The expected production of the sparticles at high energy particle colliders is strongly correlated with the sparticle mass patterns. Pran Nath, Daniel Feldman and Zuowei Liu at Northeastern have utilized this correlation to identify the sparticles at the Large Hadron Collider (LHC) at the European Organization for Nuclear Research in Geneva, Switzerland. The LHC, which is close to completion and set to begin testing within months, will be the world's largest machine to produce sub-atomic particles in conditions similar to when the Big Bang occurred.
"The LHC will allow for the exploration of elementary particle physics at energy scales that have never been probed before," said Nath, a Matthews Distinguished Professor of Physics at Northeastern. "This research has the potential to deepen our understanding of the nature of physics at its most basic level," he said.
The 32 sparticle masses can stack up in many different ways, creating a landscape of mass hierarchies with numerous possible sparticle mass patterns. Stacking the first four sparticles creates a landscape with close to ten thousand possibilities, and the landscape of possibilities becomes enormous if all 32 sparticles are included. Only one possibility out of this incredibly large number exists in nature, and that exact possibility can be discovered at the LHC.
The new approach was developed based on the well motivated supergravity model (mSUGRA), which was co-authored by Nath in 1982 and is one of the leading candidates for new physics beyond the Standard model. In this new work, the researchers have shown that the number of possibilities is reduced enormously, down to just sixteen mass patterns for the 4 lightest sparticles, in mSUGRA.
The authors studied the signature space of the sixteen patterns at the LHC and propose ways in which researchers at the LHC can discriminate among the patterns and identify the lowest lying sparticles.
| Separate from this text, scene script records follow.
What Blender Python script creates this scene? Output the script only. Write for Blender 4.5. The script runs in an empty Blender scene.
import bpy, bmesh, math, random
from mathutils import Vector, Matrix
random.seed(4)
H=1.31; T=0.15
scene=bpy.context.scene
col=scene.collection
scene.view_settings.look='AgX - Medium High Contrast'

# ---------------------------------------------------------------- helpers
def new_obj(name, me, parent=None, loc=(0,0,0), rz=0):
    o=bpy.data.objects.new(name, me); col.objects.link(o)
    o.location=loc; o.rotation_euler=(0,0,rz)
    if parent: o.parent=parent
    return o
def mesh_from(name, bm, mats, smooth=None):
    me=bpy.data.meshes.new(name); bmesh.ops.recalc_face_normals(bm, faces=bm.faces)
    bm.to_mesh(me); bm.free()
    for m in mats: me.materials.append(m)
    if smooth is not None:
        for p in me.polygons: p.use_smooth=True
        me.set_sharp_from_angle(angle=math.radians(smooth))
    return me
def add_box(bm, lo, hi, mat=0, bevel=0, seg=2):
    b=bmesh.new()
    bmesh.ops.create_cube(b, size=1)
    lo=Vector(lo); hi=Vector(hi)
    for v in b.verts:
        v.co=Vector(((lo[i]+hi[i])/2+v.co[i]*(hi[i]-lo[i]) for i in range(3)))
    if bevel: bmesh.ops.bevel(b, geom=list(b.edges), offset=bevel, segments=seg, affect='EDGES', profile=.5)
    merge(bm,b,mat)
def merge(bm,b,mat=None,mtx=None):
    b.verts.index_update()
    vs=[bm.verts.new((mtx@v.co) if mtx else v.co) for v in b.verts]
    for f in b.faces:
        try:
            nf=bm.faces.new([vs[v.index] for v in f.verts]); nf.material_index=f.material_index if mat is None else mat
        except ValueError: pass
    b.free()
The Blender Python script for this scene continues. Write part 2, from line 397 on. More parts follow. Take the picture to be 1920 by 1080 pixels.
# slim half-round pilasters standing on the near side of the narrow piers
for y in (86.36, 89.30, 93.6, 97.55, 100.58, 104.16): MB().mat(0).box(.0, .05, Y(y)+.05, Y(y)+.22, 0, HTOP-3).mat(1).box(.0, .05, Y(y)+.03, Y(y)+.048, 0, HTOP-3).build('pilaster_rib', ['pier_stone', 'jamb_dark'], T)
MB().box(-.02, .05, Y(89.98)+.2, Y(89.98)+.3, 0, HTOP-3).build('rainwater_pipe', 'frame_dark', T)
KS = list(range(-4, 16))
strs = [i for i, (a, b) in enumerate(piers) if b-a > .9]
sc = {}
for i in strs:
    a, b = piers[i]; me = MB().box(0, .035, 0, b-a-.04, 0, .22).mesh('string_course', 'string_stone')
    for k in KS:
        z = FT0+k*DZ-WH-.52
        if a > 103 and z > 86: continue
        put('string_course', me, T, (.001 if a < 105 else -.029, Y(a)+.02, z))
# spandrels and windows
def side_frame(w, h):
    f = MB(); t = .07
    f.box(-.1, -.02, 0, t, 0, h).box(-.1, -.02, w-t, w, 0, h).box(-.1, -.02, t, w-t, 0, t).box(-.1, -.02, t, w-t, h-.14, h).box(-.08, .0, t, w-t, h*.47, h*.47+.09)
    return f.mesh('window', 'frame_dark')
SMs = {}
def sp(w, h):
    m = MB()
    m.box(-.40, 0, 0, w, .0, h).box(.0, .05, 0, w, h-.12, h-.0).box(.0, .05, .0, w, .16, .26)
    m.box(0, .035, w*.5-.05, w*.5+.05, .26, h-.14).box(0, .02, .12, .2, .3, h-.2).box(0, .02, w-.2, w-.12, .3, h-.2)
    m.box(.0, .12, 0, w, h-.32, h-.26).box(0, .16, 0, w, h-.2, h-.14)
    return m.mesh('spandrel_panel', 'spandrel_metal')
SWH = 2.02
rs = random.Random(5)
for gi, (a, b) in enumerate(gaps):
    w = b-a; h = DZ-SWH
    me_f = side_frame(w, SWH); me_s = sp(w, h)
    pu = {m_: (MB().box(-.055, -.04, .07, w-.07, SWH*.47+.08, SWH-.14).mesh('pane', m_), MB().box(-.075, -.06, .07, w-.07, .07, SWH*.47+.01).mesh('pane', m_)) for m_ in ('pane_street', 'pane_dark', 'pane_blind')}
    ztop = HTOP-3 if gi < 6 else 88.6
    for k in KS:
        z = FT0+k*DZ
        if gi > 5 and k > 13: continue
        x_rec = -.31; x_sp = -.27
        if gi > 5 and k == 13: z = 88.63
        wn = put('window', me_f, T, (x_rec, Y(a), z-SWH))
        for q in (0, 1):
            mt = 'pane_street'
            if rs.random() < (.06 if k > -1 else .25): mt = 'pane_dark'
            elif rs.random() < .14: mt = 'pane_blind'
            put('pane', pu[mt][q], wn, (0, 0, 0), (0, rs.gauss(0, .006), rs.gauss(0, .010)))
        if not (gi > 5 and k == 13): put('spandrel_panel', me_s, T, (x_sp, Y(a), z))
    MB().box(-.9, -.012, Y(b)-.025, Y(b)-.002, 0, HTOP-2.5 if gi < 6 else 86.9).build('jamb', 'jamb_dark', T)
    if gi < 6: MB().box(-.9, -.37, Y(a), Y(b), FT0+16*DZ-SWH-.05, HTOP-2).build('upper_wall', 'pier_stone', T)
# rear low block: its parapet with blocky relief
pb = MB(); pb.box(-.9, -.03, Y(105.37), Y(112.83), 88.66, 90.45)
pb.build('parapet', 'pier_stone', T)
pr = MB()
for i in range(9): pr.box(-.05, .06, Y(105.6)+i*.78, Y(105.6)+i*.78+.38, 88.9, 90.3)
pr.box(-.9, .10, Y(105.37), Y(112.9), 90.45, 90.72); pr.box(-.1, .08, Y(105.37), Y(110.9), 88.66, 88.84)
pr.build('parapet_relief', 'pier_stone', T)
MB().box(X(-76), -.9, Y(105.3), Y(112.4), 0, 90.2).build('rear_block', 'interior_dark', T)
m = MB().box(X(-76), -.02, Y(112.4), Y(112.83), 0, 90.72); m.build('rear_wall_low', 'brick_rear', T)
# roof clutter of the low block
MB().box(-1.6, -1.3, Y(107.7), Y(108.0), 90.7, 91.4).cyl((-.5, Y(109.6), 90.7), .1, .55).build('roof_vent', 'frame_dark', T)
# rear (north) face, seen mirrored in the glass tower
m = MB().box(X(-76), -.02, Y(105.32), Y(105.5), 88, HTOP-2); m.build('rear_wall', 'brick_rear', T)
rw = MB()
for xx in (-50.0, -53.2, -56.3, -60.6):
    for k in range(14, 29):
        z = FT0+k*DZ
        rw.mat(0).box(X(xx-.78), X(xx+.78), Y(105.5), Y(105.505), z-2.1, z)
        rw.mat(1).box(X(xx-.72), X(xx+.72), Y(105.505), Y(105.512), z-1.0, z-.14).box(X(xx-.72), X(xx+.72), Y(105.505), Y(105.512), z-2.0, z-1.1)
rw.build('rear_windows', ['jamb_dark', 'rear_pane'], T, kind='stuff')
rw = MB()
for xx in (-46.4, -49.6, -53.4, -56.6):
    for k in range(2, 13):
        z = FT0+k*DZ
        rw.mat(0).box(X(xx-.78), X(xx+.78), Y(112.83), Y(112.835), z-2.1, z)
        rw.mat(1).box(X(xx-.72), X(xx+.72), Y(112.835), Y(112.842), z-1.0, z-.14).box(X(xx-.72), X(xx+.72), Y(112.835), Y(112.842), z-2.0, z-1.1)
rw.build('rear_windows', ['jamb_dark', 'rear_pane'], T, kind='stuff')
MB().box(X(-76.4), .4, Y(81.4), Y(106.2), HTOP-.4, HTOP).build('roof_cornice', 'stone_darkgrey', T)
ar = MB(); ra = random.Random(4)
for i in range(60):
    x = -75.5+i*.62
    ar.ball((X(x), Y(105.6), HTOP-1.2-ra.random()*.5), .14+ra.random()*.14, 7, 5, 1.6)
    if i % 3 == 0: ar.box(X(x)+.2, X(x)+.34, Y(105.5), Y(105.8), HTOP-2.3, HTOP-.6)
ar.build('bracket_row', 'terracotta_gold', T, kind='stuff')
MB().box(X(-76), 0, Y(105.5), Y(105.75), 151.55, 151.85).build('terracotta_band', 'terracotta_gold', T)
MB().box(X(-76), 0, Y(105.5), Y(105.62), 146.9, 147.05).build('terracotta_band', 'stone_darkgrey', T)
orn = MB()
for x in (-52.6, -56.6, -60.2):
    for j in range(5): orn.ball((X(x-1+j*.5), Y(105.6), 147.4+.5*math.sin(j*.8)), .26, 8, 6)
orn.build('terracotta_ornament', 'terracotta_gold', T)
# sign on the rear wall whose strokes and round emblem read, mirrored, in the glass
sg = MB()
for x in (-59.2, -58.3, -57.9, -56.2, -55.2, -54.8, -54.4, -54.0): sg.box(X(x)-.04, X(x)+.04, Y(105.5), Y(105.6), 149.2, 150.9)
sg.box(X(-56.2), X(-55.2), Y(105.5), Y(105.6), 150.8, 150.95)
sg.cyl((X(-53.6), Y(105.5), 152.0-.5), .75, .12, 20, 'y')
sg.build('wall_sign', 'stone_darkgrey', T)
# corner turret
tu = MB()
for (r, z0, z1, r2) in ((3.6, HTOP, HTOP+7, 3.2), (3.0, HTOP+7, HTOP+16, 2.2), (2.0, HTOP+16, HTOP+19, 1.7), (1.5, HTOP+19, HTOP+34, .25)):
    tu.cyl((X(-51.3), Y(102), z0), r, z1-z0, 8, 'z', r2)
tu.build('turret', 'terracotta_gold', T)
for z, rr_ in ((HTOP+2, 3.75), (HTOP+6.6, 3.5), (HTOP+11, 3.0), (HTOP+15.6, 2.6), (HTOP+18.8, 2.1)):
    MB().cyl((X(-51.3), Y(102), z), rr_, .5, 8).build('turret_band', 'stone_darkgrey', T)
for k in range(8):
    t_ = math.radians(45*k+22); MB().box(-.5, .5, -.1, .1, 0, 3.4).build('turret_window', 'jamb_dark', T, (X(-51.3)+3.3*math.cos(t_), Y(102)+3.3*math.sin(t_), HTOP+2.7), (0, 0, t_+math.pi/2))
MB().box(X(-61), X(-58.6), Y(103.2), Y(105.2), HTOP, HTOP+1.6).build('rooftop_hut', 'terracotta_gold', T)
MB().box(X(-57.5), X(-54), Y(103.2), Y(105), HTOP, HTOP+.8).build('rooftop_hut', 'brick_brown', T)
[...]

Because the mass hierarchies influence the overall production rate of various sparticles, their hierarchical mass pattern will determine their signatures.
"We truly stand on the threshold of revolutionary discoveries in particle physics and the study of patterns and pattern recognition that we propose could be very significant in the search for sparticles, as well as for the discovery of new physics at the LHC," said Nath.